A Bit about Camellia Sinensis and Caffeine

by TeaLady on February 7, 2012

Chinese tea fields

If you have been curious about white tea but were not sure what it is, here I intend to clarify this once and for all. White tea, Green tea, Oolong tea, orange pekoe and black tea are all derived from the same plant. Camellia Sinensis. There are many different strains of this plant and from different countries or different geographical areas of the same countries the plants will be very different to the taste. Even from the same location, the tea’s are grown differently to produce different effect. Harvesting times, and methods such as covering the plants to simulate a shade effect creates a million different subtle flavours to choose from. The Green tea is all the different types of leaf that have not necessarily been aged or fermented although sometimes they are slightly, they remain green. The black teas are dried and treated and aged in many different ways; too many to put into a blog post. But as the name suggests, they are no longer green. White tea is very special because only the young and new tops of the tea plant are harvested. That characteristic white “downy fur” on the leaves are common to many plants when they are very young and tender. This precious freshness is what makes the white tea so special and delicate to taste.

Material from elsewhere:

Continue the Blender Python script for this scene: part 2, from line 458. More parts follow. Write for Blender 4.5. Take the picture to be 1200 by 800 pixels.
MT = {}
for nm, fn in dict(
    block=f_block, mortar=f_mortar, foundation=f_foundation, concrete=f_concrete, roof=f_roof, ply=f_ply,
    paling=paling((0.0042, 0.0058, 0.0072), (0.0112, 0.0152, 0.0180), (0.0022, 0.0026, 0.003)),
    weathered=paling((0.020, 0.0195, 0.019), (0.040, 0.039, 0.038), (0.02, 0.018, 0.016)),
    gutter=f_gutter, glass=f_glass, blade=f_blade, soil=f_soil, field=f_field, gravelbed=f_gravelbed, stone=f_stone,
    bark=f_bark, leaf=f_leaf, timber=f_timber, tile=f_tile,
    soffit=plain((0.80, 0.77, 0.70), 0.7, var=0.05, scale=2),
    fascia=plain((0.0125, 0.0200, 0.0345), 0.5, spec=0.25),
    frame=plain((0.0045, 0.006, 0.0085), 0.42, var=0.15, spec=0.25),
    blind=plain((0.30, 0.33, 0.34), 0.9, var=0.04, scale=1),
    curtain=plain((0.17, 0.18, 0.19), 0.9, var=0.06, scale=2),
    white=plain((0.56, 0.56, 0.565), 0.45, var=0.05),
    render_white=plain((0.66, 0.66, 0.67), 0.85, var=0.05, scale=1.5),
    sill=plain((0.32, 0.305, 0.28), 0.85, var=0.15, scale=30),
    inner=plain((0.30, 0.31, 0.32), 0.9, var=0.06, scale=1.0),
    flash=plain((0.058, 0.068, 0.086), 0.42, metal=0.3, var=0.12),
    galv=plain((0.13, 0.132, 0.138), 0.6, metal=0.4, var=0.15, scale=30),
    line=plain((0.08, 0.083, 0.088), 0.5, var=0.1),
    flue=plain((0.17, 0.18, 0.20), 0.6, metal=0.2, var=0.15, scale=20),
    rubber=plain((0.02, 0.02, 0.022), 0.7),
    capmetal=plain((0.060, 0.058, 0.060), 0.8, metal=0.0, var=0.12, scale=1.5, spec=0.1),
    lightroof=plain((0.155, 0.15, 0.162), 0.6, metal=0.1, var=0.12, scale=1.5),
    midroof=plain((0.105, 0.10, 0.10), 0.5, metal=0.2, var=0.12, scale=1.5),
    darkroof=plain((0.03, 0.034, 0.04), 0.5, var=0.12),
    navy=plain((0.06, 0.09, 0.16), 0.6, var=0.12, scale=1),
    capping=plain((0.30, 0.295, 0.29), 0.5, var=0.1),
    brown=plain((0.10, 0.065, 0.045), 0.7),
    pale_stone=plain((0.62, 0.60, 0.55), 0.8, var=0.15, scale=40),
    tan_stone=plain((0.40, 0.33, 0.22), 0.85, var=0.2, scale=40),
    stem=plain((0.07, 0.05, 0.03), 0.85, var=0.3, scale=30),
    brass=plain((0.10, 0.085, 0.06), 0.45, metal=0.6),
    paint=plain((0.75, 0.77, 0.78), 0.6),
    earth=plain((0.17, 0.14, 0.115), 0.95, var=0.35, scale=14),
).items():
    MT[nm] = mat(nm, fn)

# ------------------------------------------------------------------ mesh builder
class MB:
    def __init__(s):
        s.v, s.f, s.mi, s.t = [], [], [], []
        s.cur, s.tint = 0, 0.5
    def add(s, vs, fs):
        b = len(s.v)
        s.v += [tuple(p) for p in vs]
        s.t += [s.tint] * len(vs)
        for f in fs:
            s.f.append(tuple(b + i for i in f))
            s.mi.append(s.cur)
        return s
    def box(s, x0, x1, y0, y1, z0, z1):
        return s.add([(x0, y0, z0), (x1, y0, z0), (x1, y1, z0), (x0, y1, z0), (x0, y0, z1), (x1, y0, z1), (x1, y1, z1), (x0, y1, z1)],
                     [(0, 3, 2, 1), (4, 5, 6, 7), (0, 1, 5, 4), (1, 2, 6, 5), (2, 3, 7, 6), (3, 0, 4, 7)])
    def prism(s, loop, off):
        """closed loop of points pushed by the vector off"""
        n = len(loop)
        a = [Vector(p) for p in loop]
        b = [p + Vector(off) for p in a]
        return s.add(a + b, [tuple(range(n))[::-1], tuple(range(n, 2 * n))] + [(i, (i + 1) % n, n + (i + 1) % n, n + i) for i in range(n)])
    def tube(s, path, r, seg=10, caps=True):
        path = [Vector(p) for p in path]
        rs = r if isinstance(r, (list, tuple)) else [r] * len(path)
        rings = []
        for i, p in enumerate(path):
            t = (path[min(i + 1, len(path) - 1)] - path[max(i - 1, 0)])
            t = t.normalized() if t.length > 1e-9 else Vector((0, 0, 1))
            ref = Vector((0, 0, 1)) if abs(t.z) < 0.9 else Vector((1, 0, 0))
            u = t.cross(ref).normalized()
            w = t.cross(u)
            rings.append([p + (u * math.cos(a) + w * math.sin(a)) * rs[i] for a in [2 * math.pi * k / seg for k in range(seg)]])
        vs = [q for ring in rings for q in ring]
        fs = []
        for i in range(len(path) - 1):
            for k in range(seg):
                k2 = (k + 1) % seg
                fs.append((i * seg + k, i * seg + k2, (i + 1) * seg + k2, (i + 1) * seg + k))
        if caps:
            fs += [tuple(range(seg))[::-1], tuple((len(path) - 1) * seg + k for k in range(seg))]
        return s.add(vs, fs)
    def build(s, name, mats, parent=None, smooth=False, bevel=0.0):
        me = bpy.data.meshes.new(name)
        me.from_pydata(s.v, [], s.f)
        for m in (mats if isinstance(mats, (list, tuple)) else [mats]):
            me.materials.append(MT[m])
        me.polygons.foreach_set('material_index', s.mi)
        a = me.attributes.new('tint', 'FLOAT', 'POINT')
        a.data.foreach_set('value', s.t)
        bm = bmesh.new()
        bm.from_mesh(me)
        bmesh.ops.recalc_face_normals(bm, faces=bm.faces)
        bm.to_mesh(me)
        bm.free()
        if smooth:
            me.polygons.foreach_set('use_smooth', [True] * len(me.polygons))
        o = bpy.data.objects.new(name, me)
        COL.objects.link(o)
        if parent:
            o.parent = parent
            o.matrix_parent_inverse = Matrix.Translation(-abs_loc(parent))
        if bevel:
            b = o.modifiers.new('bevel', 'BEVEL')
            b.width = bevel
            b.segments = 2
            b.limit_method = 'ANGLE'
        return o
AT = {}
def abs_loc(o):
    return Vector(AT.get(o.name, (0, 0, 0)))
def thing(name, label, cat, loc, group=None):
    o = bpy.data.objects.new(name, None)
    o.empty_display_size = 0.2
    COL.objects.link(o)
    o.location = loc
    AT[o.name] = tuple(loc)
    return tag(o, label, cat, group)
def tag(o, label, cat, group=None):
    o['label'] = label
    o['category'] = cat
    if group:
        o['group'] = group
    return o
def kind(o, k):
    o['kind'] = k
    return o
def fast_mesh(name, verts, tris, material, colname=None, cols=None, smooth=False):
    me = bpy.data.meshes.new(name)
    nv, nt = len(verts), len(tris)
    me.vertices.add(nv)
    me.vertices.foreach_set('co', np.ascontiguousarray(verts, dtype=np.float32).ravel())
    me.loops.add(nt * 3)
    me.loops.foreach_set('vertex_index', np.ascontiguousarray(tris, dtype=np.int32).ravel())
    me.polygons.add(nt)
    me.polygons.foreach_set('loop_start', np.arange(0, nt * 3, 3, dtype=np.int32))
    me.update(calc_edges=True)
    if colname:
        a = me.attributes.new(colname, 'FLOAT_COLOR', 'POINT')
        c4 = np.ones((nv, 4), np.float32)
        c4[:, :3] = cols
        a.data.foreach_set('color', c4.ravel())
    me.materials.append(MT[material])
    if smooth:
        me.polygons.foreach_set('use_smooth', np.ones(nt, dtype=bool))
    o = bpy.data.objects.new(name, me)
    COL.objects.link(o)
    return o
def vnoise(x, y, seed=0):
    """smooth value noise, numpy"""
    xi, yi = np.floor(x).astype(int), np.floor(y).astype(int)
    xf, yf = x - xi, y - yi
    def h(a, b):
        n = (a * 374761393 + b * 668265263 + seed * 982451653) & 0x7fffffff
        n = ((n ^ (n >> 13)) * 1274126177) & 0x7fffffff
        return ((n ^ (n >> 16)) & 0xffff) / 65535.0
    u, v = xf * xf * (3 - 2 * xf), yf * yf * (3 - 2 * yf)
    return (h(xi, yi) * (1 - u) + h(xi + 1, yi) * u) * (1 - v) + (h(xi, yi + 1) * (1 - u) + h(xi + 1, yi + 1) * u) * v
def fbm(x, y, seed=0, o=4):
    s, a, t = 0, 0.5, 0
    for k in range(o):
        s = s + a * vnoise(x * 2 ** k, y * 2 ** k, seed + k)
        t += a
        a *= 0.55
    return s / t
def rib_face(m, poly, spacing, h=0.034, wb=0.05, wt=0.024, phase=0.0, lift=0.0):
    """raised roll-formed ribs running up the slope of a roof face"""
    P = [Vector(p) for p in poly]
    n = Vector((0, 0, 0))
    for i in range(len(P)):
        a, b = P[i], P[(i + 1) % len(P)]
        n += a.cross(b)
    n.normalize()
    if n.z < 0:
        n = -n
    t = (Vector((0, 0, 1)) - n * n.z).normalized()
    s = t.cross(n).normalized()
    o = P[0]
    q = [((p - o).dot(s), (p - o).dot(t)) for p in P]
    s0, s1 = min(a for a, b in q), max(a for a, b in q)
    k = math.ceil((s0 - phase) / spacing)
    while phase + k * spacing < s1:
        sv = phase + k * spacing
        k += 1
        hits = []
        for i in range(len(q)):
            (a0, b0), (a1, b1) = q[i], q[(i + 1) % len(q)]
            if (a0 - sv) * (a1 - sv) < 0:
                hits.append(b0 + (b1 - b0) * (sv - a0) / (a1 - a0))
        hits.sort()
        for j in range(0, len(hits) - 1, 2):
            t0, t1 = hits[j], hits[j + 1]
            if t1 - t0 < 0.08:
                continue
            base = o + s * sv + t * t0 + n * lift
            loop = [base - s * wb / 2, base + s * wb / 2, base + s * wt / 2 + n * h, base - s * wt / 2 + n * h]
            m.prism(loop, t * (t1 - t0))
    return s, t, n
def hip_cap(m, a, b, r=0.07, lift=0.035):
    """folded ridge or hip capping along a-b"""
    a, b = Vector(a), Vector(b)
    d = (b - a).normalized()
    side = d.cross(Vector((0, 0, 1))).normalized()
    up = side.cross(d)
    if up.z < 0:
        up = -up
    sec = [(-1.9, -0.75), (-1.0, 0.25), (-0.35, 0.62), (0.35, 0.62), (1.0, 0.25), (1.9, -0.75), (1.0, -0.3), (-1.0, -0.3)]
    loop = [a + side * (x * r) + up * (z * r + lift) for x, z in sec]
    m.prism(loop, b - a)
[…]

It is said that black teas have the most caffeine and green teas have less, and white teas have even less caffeine. While this is a loosely true guideline, it is impossible to predict the exact amount of caffeine which a tea will contain as there are too many variables. Season (what was the weather like when it was growing?), harvesting time, soil conditions, how long that product was on the shelf before you purchased it, exact ratio of tea to water, water temp and steeping time. Don’t get caught up in numbers or measurement of caffeine. Use your judgement, be moderate and listen to your body. If caffeine is an issue, keep in mind that the second and third infusion contains a dramatic drop in caffeine levels. Tests have shown that the levels of caffeine become barely negligible by the third infusion actually. Most of the caffeine then is highly soluble and the best jumpstart comes from your first steeping. I have heard from some worldly TCT customers who have encountered asian green tea drinkers who “pour off” the first infusion anyways; so this is an option if you love green tea but find that caffeine causes your body stress. Because this is a plant, there are so many healthful constituents to it and so many advantages of choosing to drink tea instead of coffees, colas, or sugary juices.

The benefits and pleasure derived from imbibing this wonderful, age-old, healthy beverage makes Camellia Sinensis the number one drink in the world.